Легко заметить, что последние строки, кроме лестного для Карамзина пушкинского признания насчёт «плана», в косвенной форме содержат отказ прислать своё сочинение на рассмотрение историографу.
Обмен любезностями Карамзина и Пушкина (пусть и непрямой) вызвал прилив воодушевления у друзей, искавших способа использовать влияние историка на императора.
Обсуждение исторических сюжетов в 1825 году, видимо, окончательно убедило историографа в том, что Пушкин переменился. Именно с этого времени начинается новый тур ходатайств, впрочем, сильно замороженных декабрьскими событиями. Трагедию «Борис Годунов» друзья, ещё её не читавшие, сочли как раз тем произведением, которое можно представить верхам в качестве «оправдательного документа».
Пушкин, однако, уж давно не имеет особых надежд.
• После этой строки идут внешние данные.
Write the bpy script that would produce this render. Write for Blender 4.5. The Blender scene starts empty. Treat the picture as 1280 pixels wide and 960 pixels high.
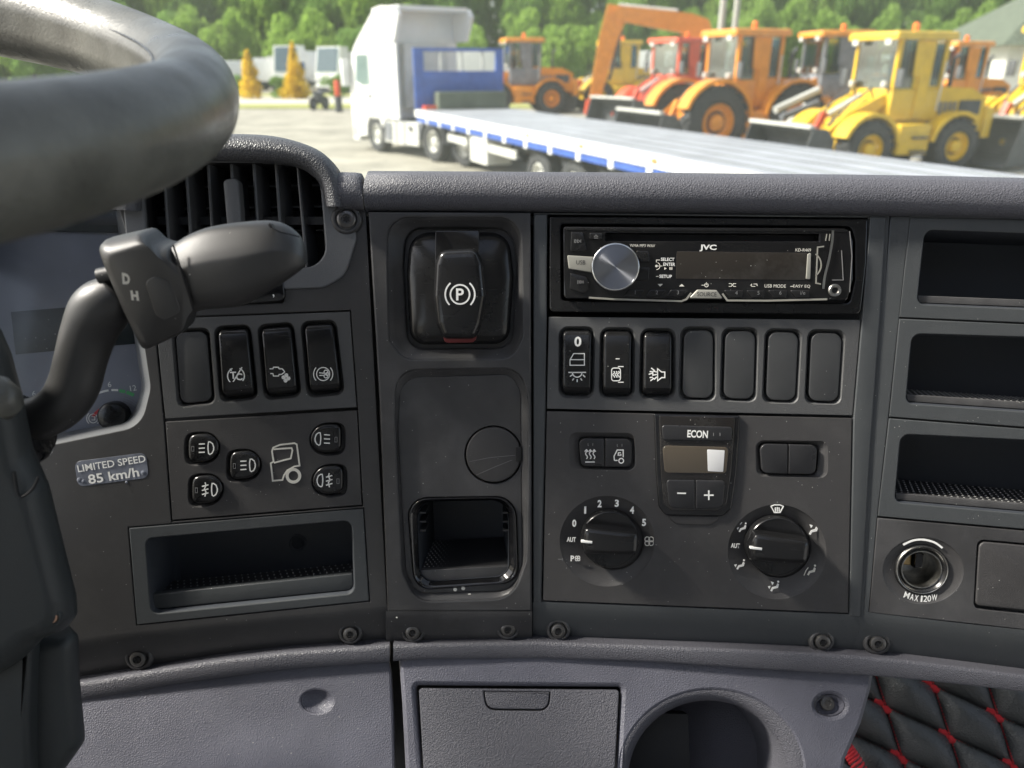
import bpy, math, random
from math import sin, cos, pi, radians, sqrt, atan2, exp
from mathutils import Vector, Matrix
from mathutils.geometry import delaunay_2d_cdt
rnd = random.Random(7)

# ------------------------------------------------------------------ camera, light, exposure
SC = bpy.context.scene
COL = SC.collection
F = 950.0
TH = radians(22.8)
CAM = Vector((0, 0, 2.3))
FWD = Vector((0, cos(TH), -sin(TH))); RGT = Vector((1, 0, 0)); DWN = Vector((0, -sin(TH), -cos(TH)))
cd = bpy.data.cameras.new('camera'); cam = bpy.data.objects.new('camera', cd); COL.objects.link(cam)
cam.location = CAM; cam.rotation_euler = (radians(90) - TH, 0, 0)
cd.sensor_width = 36; cd.lens = 36 * F / 1280; cd.clip_start = 0.01; cd.clip_end = 600
cd.dof.use_dof = True; cd.dof.focus_distance = 0.475; cd.dof.aperture_fstop = 8.5
SC.camera = cam
w = bpy.data.worlds.new('World'); SC.world = w; w.use_nodes = True
nt = w.node_tree; bg = nt.nodes['Background']
sk = nt.nodes.new('ShaderNodeTexSky'); sk.sky_type = 'NISHITA'; sk.sun_disc = False
SUN = Vector((-0.73, 0.035, 0.68)).normalized()      # towards the sun
sk.sun_elevation = math.asin(SUN.z); sk.sun_rotation = atan2(SUN.x, SUN.y)
sk.air_density = 1.0; sk.dust_density = 3.0; sk.ozone_density = 1.0
hs = nt.nodes.new('ShaderNodeHueSaturation'); hs.inputs['Saturation'].default_value = .6
nt.links.new(sk.outputs[0], hs.inputs['Color']); nt.links.new(hs.outputs[0], bg.inputs[0]); bg.inputs[1].default_value = 0.12
sd = bpy.data.lights.new('sun', 'SUN'); sd.energy = 4.0; sd.angle = radians(7); sd.color = (1, .95, .86)
so = bpy.data.objects.new('sun', sd); COL.objects.link(so); so.rotation_euler = SUN.to_track_quat('Z', 'Y').to_euler()
SC.view_settings.view_transform = 'Standard'; SC.view_settings.look = 'None'; SC.view_settings.exposure = 1.05
SC.view_settings.gamma = 1
SC.render.engine = 'CYCLES'
SC.cycles.max_bounces = 6; SC.cycles.transparent_max_bounces = 12; SC.cycles.caustics_reflective = False; SC.cycles.caustics_refractive = False

def ray(px, py): return FWD + RGT * ((px - 640) / F) + DWN * ((py - 480) / F)
def at_z(px, py, z):                                # where the sight line meets the level z
    d = ray(px, py); return CAM + d * ((z - CAM.z) / d.z)
def at_y(px, py, y):
    d = ray(px, py); return CAM + d * ((y - CAM.y) / d.y)

# ------------------------------------------------------------------ frames: planes of the dashboard
class Frame:
    def __init__(s, origin, yaw, tilt):
        a, t = radians(yaw), radians(tilt)
        s.X = Vector((cos(a), sin(a), 0)); fh = Vector((-sin(a), cos(a), 0))
        s.Y = Vector((0, 0, 1)) * cos(t) + fh * sin(t); s.Z = s.X.cross(s.Y)
        s.O = Vector(origin)
        s.R = Matrix((s.X, s.Y, s.Z)).transposed()
    def L(s, px, py, z=0.0):                        # z in mm -> local (u, v) metres
        d = ray(px, py); o = s.O + s.Z * (z / 1000)
        p = CAM + d * ((o - CAM).dot(s.Z) / d.dot(s.Z)); q = p - s.O
        return (q.dot(s.X), q.dot(s.Y))
    def P(s, px, py, z=0.0):
        u, v = s.L(px, py, z); return s.O + s.X * u + s.Y * v + s.Z * (z / 1000)

def dep(px, py, d): return CAM + ray(px, py) * d
TILT = 17
FC = Frame(dep(880, 330, .474), -3.5, TILT)
FB = Frame(FC.P(666, 530), 0, TILT)
FA = Frame(FB.P(458, 530), 5.5, TILT)
FD = Frame(FC.P(1095, 530), -8, TILT)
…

Около 7 ноября 1825 года пишет Вяземскому весело и печально: «Трагедия моя кончена; я перечёл её вслух, один, и бил в ладоши и кричал, ай да Пушкин, ай да сукин сын! <…> Жуковский говорит, что царь меня простит за трагедию — навряд, мой милый. Хоть она и в хорошем духе писана, да никак не мог упрятать всех моих ушей под колпак юродивого. Торчат!» (XIII, 239—240).
Колпак юродивого: Пушкин недавно убеждал Карамзина, что надевает его взамен цветного, «фригийского», да вот «никак не упрятать ушей…».